Within the ERC Consolidator grant, we worked on numerous particular projects that all fit with the scheme of understanding infinite symmetry groups by some sort of approximation or representations as the group governing the dynamics of some particular action on a more concrete geometric object. This includes

- the work with Anton Claußniter on p-adic operator algebras, were we developed some analogues to the classical Hilbert space theory
- the work with Martin Schneider on amenability of large topological groups, were finitary approximation arises from the existence of Folner sets
- isometrisability and unitarisablity of discrete group (joint work with Maria Gerasimova, Nicolas Monod (Lausanne) and Dominik Gruber (Zürich))
- the non-existence of sofic approximation of certain actions, joint work with Gabor Kun (Budapest)
- joint work with Martin Nitsche on solvability of group equations for approximable groups
- the work with Henry Bradford (Göttingen) on laws for finite groups
- the work with Jakob Schneider on approximation properties with respect to all finite groups and also on properties of word maps on finite simple groups
- the work with Marcus de Chiffre, Oren Becker (Jerusalem), Alex Lubotzky (Jerusalem), Lev Glebsky (Mexico) and Narutaka Ozawa (Kyoto) on stability of amenable groups and the relationship between stability and higher Kazhdan properties
work with Jakob Schneider on word maps with constants in symmetric groups
- work with Bodirsky and Kummer on completely positive maps on rings of Hahn series over abelian valuation groups

These are just examples of questions that we tried to answer and in fact answered during the last 5 years.
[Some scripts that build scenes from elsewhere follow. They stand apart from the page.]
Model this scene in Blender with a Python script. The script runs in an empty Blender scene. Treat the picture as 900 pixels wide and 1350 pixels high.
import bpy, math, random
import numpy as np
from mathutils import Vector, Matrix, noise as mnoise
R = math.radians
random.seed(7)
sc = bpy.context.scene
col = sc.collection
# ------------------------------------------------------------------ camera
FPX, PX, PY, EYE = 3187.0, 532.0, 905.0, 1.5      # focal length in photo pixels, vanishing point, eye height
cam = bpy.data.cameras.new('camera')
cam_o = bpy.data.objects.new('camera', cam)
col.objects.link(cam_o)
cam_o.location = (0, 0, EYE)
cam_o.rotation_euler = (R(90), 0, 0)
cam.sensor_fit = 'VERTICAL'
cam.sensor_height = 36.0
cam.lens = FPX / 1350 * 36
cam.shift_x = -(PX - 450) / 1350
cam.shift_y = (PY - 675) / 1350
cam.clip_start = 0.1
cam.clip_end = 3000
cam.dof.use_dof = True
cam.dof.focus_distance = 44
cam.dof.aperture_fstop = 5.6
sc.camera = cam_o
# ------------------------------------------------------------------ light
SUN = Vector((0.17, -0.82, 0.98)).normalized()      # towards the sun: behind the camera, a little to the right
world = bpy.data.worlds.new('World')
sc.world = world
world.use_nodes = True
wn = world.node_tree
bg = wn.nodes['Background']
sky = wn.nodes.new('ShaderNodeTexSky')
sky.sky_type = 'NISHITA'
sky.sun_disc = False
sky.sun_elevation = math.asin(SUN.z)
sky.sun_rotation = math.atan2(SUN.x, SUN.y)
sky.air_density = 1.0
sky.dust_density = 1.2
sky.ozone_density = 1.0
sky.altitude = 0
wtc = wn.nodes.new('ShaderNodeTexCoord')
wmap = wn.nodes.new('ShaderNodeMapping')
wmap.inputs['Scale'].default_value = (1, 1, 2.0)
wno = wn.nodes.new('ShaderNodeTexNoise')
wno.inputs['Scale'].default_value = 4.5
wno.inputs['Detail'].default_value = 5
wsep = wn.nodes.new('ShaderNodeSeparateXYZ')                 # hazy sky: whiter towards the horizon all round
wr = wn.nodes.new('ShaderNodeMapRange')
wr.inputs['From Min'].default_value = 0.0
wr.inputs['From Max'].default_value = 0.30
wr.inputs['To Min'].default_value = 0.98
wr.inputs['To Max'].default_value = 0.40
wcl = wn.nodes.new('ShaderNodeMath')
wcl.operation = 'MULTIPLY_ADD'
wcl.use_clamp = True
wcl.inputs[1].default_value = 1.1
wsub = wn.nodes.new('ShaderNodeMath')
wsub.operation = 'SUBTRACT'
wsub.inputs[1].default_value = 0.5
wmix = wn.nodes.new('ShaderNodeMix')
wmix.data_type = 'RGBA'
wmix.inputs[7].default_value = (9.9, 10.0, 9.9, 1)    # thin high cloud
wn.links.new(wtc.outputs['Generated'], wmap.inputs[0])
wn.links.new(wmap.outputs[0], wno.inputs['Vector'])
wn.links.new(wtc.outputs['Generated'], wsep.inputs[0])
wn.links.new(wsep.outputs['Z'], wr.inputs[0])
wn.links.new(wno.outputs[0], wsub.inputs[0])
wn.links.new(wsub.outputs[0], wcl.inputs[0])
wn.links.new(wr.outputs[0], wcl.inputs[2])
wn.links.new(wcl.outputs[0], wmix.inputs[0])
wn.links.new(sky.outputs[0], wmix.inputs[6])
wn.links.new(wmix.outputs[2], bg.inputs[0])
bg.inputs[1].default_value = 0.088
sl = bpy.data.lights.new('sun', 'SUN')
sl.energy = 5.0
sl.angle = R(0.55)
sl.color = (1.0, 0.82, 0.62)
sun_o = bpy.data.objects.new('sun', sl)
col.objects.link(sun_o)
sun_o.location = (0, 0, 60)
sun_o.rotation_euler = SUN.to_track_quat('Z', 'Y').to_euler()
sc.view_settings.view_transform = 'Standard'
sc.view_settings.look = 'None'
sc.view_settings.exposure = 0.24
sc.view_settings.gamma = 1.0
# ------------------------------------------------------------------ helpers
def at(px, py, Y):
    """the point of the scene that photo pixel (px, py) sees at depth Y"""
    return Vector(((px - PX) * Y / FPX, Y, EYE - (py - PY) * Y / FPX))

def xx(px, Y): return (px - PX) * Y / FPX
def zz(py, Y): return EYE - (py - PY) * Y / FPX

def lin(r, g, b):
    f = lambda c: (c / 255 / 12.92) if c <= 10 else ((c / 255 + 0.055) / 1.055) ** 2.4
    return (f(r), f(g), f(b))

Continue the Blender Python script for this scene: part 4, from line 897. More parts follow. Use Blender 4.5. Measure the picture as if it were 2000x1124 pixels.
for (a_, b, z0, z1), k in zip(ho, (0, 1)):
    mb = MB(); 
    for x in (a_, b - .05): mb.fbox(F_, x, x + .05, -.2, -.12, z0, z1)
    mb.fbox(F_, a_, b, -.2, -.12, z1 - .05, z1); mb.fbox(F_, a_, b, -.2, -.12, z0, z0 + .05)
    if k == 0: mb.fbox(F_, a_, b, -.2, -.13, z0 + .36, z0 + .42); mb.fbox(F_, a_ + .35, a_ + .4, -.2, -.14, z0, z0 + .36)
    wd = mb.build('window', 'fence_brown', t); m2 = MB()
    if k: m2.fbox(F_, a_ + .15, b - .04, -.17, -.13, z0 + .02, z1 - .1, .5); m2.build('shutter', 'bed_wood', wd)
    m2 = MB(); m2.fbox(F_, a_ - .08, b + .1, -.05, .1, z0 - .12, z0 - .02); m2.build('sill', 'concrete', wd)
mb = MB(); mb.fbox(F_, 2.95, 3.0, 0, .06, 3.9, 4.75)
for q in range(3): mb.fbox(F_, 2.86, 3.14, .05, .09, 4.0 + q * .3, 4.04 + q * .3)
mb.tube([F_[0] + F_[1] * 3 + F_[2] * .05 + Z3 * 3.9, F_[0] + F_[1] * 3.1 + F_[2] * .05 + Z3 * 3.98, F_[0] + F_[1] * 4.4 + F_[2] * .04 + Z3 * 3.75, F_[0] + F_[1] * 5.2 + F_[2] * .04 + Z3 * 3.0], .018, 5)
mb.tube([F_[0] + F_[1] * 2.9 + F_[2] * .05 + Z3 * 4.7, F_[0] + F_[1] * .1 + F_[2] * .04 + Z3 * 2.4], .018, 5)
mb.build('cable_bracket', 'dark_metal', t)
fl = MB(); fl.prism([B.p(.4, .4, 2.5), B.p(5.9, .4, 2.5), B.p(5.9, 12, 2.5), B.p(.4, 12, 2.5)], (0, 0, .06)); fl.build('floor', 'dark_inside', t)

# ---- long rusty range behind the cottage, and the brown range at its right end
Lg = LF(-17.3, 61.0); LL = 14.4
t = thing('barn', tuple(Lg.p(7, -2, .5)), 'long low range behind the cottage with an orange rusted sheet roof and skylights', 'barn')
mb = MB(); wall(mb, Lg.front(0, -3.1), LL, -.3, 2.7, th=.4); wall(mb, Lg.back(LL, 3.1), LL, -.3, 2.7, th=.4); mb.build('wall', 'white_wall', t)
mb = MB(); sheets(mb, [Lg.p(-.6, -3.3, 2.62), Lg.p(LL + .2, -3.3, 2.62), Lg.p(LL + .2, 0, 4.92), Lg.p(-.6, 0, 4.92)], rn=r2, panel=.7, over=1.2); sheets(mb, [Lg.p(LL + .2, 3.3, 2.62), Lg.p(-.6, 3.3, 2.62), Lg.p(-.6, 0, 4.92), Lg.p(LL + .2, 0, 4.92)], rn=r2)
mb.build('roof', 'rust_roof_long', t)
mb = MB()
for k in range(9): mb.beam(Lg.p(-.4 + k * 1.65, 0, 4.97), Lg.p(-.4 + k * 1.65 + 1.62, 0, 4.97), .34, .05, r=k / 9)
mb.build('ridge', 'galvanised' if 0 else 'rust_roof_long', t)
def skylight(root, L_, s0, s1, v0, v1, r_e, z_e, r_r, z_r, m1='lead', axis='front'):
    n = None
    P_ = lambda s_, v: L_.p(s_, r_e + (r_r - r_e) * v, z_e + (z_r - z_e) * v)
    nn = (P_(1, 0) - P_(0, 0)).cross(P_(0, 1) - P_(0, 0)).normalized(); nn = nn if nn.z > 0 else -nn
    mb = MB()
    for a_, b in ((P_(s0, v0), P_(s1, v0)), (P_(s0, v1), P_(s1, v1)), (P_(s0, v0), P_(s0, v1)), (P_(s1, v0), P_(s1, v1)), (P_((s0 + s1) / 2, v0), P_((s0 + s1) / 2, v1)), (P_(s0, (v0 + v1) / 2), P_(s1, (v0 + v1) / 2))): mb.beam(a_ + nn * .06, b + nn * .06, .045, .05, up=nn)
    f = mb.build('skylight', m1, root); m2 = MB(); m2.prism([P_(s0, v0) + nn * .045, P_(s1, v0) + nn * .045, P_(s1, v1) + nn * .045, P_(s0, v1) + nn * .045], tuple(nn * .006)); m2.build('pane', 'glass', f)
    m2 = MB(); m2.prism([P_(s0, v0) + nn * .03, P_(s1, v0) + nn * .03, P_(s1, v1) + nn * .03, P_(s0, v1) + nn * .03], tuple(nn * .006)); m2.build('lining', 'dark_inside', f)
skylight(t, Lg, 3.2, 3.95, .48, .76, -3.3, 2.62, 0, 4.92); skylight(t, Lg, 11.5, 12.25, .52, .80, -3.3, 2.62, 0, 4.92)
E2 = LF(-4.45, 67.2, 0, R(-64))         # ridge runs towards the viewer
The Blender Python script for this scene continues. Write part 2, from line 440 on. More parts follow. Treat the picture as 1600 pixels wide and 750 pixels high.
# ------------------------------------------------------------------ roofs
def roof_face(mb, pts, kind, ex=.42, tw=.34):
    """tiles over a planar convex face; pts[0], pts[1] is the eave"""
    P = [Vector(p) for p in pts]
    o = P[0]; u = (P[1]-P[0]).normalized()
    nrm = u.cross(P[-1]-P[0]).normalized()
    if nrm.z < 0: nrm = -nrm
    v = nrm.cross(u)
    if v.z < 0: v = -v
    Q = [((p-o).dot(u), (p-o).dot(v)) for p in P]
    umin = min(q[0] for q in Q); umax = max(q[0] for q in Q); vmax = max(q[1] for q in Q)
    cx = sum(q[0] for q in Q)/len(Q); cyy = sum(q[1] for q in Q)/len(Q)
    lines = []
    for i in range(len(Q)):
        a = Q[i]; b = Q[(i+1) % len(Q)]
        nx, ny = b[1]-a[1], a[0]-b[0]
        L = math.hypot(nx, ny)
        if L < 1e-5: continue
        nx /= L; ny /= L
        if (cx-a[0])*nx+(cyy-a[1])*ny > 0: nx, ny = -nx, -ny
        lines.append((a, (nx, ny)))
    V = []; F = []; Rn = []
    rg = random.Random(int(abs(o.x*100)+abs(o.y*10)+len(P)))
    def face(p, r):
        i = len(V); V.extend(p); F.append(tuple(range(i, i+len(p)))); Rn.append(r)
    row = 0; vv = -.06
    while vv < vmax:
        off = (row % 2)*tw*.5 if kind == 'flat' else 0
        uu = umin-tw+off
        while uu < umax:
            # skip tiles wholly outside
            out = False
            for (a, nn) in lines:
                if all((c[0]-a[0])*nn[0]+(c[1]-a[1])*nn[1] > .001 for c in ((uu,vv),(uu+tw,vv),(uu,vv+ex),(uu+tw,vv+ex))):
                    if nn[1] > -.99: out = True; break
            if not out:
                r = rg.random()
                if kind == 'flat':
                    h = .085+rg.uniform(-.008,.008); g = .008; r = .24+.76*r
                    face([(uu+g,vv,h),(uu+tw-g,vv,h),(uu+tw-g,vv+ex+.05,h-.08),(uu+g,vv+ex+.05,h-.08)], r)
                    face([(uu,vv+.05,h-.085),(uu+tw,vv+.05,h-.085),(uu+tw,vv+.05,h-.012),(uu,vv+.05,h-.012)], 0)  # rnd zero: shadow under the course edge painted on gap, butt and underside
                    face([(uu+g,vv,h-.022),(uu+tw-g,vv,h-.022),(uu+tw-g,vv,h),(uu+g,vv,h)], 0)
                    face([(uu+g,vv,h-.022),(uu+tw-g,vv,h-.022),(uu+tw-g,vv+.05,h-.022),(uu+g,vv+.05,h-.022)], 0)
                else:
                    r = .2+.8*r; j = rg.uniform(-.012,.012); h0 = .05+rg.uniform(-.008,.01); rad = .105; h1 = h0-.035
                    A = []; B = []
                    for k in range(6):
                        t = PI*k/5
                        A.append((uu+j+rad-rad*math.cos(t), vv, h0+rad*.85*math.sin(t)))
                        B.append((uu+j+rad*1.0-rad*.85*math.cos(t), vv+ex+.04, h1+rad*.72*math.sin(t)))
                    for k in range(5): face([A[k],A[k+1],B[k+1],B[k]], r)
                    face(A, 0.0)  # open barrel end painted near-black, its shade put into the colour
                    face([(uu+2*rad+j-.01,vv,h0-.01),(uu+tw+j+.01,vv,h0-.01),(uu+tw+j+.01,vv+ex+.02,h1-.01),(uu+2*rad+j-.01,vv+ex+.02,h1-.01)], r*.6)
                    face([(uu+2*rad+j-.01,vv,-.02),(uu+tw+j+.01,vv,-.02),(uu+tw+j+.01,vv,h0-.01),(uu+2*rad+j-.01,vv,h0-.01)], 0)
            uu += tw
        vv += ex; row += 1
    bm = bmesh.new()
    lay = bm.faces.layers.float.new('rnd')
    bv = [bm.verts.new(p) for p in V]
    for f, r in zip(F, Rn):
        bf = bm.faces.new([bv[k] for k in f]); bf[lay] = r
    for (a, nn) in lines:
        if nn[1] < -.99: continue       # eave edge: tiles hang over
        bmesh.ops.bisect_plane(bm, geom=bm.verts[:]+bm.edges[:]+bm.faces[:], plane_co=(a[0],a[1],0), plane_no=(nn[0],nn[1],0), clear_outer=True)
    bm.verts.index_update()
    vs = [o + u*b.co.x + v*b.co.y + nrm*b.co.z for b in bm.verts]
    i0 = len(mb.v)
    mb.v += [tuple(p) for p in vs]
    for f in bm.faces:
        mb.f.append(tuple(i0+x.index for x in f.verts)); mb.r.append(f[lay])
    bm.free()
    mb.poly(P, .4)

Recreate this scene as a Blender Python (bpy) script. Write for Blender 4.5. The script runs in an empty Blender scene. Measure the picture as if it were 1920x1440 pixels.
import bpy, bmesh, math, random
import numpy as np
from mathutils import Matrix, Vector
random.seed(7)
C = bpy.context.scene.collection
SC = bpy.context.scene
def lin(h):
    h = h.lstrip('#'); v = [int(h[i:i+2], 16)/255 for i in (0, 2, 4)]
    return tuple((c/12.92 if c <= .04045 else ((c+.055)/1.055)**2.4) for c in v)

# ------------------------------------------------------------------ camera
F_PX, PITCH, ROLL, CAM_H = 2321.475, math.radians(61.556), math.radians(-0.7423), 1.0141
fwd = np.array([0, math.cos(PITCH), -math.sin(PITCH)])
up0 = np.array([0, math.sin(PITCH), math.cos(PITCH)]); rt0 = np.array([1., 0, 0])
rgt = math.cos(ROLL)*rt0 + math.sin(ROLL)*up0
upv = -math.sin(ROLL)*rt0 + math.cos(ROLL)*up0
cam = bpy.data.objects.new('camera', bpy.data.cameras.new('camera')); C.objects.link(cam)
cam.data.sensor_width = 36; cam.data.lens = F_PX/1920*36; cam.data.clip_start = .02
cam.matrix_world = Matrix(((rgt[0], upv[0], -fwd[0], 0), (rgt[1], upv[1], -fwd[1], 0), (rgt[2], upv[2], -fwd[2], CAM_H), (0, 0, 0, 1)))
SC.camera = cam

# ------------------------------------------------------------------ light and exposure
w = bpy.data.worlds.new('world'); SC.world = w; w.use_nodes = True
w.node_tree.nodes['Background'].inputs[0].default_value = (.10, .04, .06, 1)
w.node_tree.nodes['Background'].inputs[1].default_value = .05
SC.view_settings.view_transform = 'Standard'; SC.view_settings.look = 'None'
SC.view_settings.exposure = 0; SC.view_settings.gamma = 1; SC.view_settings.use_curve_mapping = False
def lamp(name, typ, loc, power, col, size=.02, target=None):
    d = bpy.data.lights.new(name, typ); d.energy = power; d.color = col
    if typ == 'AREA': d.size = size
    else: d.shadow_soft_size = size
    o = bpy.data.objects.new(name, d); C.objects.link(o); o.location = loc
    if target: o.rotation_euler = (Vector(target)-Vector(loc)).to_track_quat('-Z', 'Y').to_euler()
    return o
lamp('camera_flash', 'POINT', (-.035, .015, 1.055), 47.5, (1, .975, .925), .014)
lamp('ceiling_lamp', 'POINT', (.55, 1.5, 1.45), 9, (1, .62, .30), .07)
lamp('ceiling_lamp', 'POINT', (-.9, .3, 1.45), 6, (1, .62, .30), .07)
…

Overall, I consider the project a success. We extended the knowledge in various areas of pure mathematics well beyond the state-of-the-art and many interesting results have come to light. I enjoyed working with excellent young mathematicians and post-docs and Dresden is now an established center for group theory and dynamics.

We made substantial progress during the duration of the ERC Consolidator Grant. Numerous contributions can be listed. It is in the nature of mathematical research, that it is hard to plan and hard to predict, on the other side it is a creative process that brings up surprising and deep connections that nobody envisioned when planning the project. In particular, I want to mention the connection between asymptotic properties of Cheeger constants and the Dixmier’s unitarisability problem (as explained in the paper with Gerasimova and Monod) or the surprising connections between Lie theory and properties of finite simple groups arising in the answer of a question Pillay (as explained in the work with Nikolov and J. Schneider). The work with M. Schneider has explored a new understanding of amenability for topological groups and highlighted connections to random walks on discrete groups through a detailed study of the Poisson boundary.